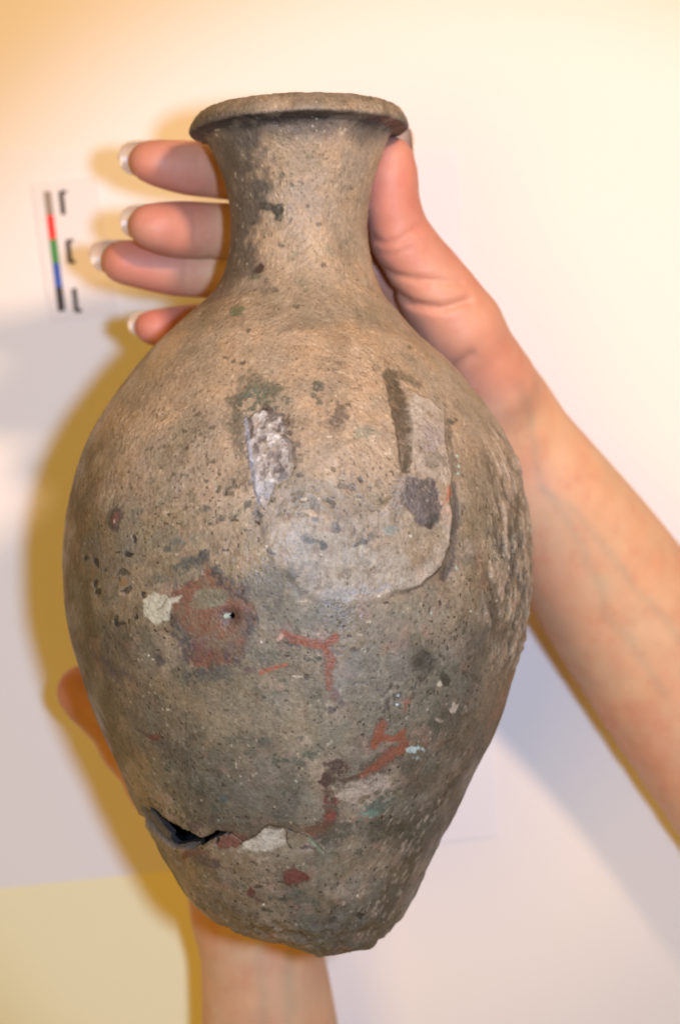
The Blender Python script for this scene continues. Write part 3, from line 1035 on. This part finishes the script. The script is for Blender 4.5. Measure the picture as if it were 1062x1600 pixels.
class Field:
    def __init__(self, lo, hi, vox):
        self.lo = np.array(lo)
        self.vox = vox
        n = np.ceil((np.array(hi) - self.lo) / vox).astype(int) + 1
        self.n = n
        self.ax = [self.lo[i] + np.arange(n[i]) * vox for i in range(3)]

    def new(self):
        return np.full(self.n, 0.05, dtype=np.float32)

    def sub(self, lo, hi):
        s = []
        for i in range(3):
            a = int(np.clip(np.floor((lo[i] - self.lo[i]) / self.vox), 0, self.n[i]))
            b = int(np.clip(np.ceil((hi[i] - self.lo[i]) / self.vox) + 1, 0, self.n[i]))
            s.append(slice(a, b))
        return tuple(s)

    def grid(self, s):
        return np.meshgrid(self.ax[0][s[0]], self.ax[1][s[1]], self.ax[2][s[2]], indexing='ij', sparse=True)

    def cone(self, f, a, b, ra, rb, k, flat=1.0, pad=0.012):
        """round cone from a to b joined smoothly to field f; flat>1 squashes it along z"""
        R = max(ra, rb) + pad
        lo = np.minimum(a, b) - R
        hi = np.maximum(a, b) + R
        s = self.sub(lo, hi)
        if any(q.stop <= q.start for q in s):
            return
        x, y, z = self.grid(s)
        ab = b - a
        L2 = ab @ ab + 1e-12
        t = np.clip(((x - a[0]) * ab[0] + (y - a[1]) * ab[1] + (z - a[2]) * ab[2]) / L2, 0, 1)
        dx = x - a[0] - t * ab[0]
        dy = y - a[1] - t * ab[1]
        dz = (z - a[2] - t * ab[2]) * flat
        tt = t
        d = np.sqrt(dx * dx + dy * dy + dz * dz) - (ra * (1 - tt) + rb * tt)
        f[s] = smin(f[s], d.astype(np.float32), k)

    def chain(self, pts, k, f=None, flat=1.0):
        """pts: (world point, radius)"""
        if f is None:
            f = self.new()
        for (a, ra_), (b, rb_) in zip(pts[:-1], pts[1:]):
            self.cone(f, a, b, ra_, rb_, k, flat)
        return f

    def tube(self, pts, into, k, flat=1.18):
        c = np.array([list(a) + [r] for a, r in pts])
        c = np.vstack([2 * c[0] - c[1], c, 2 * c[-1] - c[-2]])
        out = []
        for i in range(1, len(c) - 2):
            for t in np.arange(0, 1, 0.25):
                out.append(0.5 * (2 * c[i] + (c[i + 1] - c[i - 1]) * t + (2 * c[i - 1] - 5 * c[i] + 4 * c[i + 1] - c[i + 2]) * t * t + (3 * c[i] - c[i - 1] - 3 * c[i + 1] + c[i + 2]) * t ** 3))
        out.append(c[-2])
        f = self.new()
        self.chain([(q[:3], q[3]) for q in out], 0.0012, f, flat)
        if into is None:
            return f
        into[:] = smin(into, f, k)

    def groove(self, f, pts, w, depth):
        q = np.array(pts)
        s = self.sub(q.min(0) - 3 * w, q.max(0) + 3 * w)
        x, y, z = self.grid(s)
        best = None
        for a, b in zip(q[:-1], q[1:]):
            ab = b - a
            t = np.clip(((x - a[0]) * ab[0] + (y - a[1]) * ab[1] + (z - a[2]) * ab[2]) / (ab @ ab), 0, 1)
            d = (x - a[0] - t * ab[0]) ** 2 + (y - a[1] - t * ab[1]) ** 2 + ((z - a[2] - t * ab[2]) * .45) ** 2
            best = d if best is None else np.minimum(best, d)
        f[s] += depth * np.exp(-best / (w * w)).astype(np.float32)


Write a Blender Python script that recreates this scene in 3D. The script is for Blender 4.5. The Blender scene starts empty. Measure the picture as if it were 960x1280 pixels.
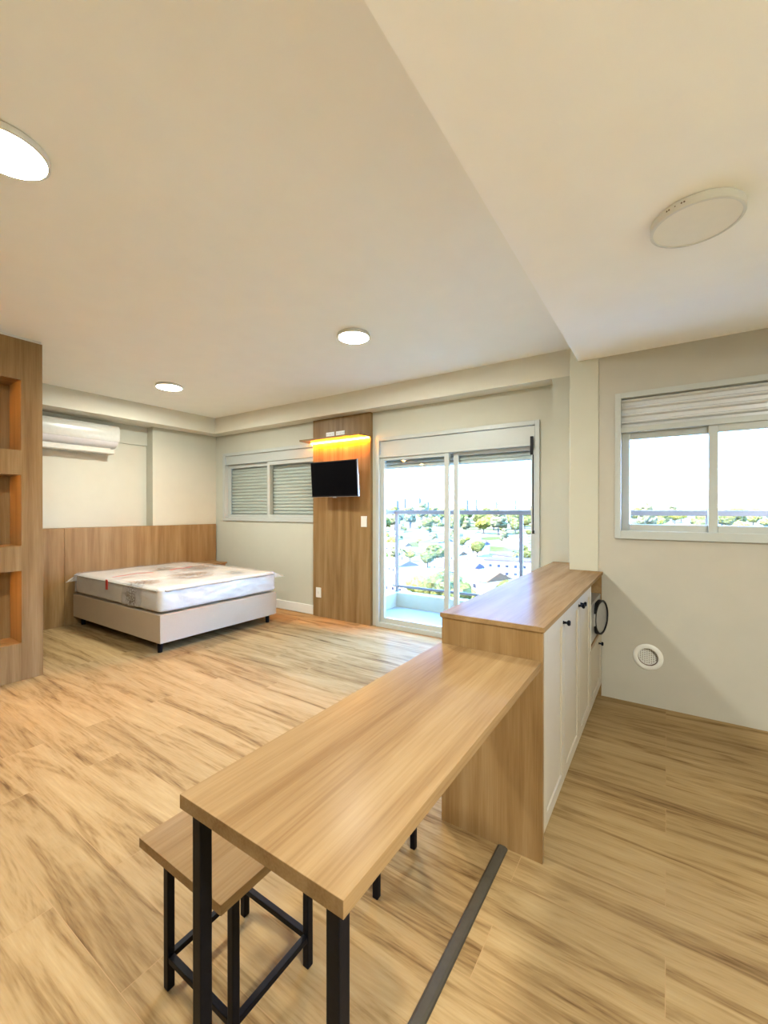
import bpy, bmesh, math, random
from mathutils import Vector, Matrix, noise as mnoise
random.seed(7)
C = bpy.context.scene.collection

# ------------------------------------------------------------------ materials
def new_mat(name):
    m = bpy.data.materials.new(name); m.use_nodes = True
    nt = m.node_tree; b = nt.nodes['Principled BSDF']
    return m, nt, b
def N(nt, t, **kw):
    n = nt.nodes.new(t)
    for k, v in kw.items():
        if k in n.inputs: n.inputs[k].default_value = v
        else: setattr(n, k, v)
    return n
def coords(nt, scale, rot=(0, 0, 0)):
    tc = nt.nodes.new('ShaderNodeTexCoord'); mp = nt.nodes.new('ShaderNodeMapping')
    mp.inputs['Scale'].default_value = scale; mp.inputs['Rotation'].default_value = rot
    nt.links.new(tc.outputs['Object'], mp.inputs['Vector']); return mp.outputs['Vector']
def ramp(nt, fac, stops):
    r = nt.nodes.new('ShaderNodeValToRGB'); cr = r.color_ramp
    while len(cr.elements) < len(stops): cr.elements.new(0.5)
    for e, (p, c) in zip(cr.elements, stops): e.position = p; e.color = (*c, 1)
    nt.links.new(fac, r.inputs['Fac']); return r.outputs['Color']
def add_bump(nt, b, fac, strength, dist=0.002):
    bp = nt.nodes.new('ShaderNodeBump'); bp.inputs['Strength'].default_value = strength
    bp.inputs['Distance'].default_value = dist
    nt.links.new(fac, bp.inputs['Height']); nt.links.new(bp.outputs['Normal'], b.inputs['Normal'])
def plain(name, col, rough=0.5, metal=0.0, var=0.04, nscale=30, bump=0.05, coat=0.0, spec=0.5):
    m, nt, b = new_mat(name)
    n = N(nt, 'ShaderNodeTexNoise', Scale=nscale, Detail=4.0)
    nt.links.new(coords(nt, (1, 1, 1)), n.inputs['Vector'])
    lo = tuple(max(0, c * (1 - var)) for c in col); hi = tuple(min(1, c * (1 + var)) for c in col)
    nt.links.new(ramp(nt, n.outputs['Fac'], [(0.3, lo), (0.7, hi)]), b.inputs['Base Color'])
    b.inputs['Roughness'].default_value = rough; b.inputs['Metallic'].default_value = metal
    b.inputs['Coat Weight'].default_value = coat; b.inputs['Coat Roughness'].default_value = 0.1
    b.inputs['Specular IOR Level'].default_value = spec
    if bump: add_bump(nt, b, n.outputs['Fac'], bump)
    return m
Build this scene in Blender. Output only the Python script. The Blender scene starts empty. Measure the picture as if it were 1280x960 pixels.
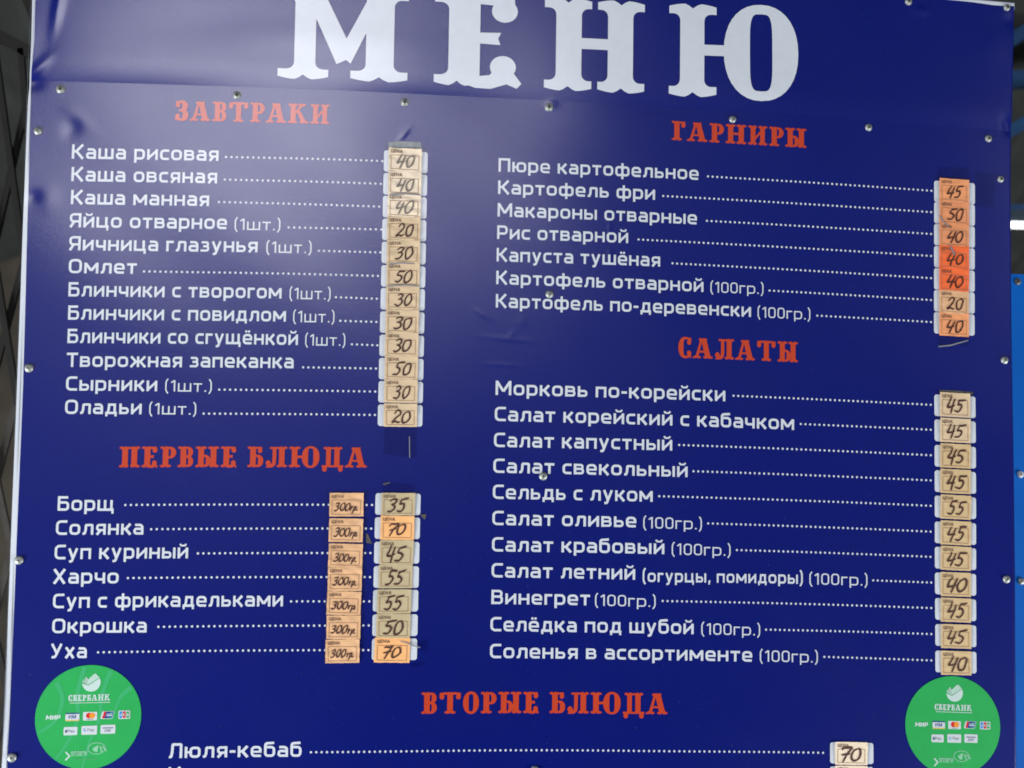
************
● **Aim of the exercise**
Every entry must be written out exactly, with all pictures left out.

● **Answer to this task**
The Blender Python script for this scene continues. Write part 3, from line 1035 on. This part finishes the script. The script is for Blender 4.5. Measure the picture as if it were 1062x1600 pixels.
class Field:
    def __init__(self, lo, hi, vox):
        self.lo = np.array(lo)
        self.vox = vox
        n = np.ceil((np.array(hi) - self.lo) / vox).astype(int) + 1
        self.n = n
        self.ax = [self.lo[i] + np.arange(n[i]) * vox for i in range(3)]

    def new(self):
        return np.full(self.n, 0.05, dtype=np.float32)

    def sub(self, lo, hi):
        s = []
        for i in range(3):
            a = int(np.clip(np.floor((lo[i] - self.lo[i]) / self.vox), 0, self.n[i]))
            b = int(np.clip(np.ceil((hi[i] - self.lo[i]) / self.vox) + 1, 0, self.n[i]))
            s.append(slice(a, b))
        return tuple(s)

    def grid(self, s):
        return np.meshgrid(self.ax[0][s[0]], self.ax[1][s[1]], self.ax[2][s[2]], indexing='ij', sparse=True)

    def cone(self, f, a, b, ra, rb, k, flat=1.0, pad=0.012):
        """round cone from a to b joined smoothly to field f; flat>1 squashes it along z"""
        R = max(ra, rb) + pad
        lo = np.minimum(a, b) - R
        hi = np.maximum(a, b) + R
        s = self.sub(lo, hi)
        if any(q.stop <= q.start for q in s):
            return
        x, y, z = self.grid(s)
        ab = b - a
        L2 = ab @ ab + 1e-12
        t = np.clip(((x - a[0]) * ab[0] + (y - a[1]) * ab[1] + (z - a[2]) * ab[2]) / L2, 0, 1)
        dx = x - a[0] - t * ab[0]
        dy = y - a[1] - t * ab[1]
        dz = (z - a[2] - t * ab[2]) * flat
        tt = t
        d = np.sqrt(dx * dx + dy * dy + dz * dz) - (ra * (1 - tt) + rb * tt)
        f[s] = smin(f[s], d.astype(np.float32), k)

    def chain(self, pts, k, f=None, flat=1.0):
        """pts: (world point, radius)"""
        if f is None:
            f = self.new()
        for (a, ra_), (b, rb_) in zip(pts[:-1], pts[1:]):
            self.cone(f, a, b, ra_, rb_, k, flat)
        return f

    def tube(self, pts, into, k, flat=1.18):
        c = np.array([list(a) + [r] for a, r in pts])
        c = np.vstack([2 * c[0] - c[1], c, 2 * c[-1] - c[-2]])
        out = []
        for i in range(1, len(c) - 2):
            for t in np.arange(0, 1, 0.25):
                out.append(0.5 * (2 * c[i] + (c[i + 1] - c[i - 1]) * t + (2 * c[i - 1] - 5 * c[i] + 4 * c[i + 1] - c[i + 2]) * t * t + (3 * c[i] - c[i - 1] - 3 * c[i + 1] + c[i + 2]) * t ** 3))
        out.append(c[-2])
        f = self.new()
        self.chain([(q[:3], q[3]) for q in out], 0.0012, f, flat)
        if into is None:
            return f
        into[:] = smin(into, f, k)

    def groove(self, f, pts, w, depth):
        q = np.array(pts)
        s = self.sub(q.min(0) - 3 * w, q.max(0) + 3 * w)
        x, y, z = self.grid(s)
        best = None
        for a, b in zip(q[:-1], q[1:]):
            ab = b - a
            t = np.clip(((x - a[0]) * ab[0] + (y - a[1]) * ab[1] + (z - a[2]) * ab[2]) / (ab @ ab), 0, 1)
            d = (x - a[0] - t * ab[0]) ** 2 + (y - a[1] - t * ab[1]) ** 2 + ((z - a[2] - t * ab[2]) * .45) ** 2
            best = d if best is None else np.minimum(best, d)
        f[s] += depth * np.exp(-best / (w * w)).astype(np.float32)


Write a Blender Python script that recreates this scene in 3D. The script is for Blender 4.5. The Blender scene starts empty. Measure the picture as if it were 960x1280 pixels.
import bpy, bmesh, math, random
from mathutils import Vector, Matrix, noise as mnoise
random.seed(7)
C = bpy.context.scene.collection

# ------------------------------------------------------------------ materials
def new_mat(name):
    m = bpy.data.materials.new(name); m.use_nodes = True
    nt = m.node_tree; b = nt.nodes['Principled BSDF']
    return m, nt, b
def N(nt, t, **kw):
    n = nt.nodes.new(t)
    for k, v in kw.items():
        if k in n.inputs: n.inputs[k].default_value = v
        else: setattr(n, k, v)
    return n
def coords(nt, scale, rot=(0, 0, 0)):
    tc = nt.nodes.new('ShaderNodeTexCoord'); mp = nt.nodes.new('ShaderNodeMapping')
    mp.inputs['Scale'].default_value = scale; mp.inputs['Rotation'].default_value = rot
    nt.links.new(tc.outputs['Object'], mp.inputs['Vector']); return mp.outputs['Vector']
def ramp(nt, fac, stops):
    r = nt.nodes.new('ShaderNodeValToRGB'); cr = r.color_ramp
    while len(cr.elements) < len(stops): cr.elements.new(0.5)
    for e, (p, c) in zip(cr.elements, stops): e.position = p; e.color = (*c, 1)
    nt.links.new(fac, r.inputs['Fac']); return r.outputs['Color']
def add_bump(nt, b, fac, strength, dist=0.002):
    bp = nt.nodes.new('ShaderNodeBump'); bp.inputs['Strength'].default_value = strength
    bp.inputs['Distance'].default_value = dist
    nt.links.new(fac, bp.inputs['Height']); nt.links.new(bp.outputs['Normal'], b.inputs['Normal'])
def plain(name, col, rough=0.5, metal=0.0, var=0.04, nscale=30, bump=0.05, coat=0.0, spec=0.5):
    m, nt, b = new_mat(name)
    n = N(nt, 'ShaderNodeTexNoise', Scale=nscale, Detail=4.0)
    nt.links.new(coords(nt, (1, 1, 1)), n.inputs['Vector'])
    lo = tuple(max(0, c * (1 - var)) for c in col); hi = tuple(min(1, c * (1 + var)) for c in col)
    nt.links.new(ramp(nt, n.outputs['Fac'], [(0.3, lo), (0.7, hi)]), b.inputs['Base Color'])
    b.inputs['Roughness'].default_value = rough; b.inputs['Metallic'].default_value = metal
    b.inputs['Coat Weight'].default_value = coat; b.inputs['Coat Roughness'].default_value = 0.1
    b.inputs['Specular IOR Level'].default_value = spec
    if bump: add_bump(nt, b, n.outputs['Fac'], bump)
    return m
Build this scene in Blender. Output only the Python script. The Blender scene starts empty. Measure the picture as if it were 1280x960 pixels.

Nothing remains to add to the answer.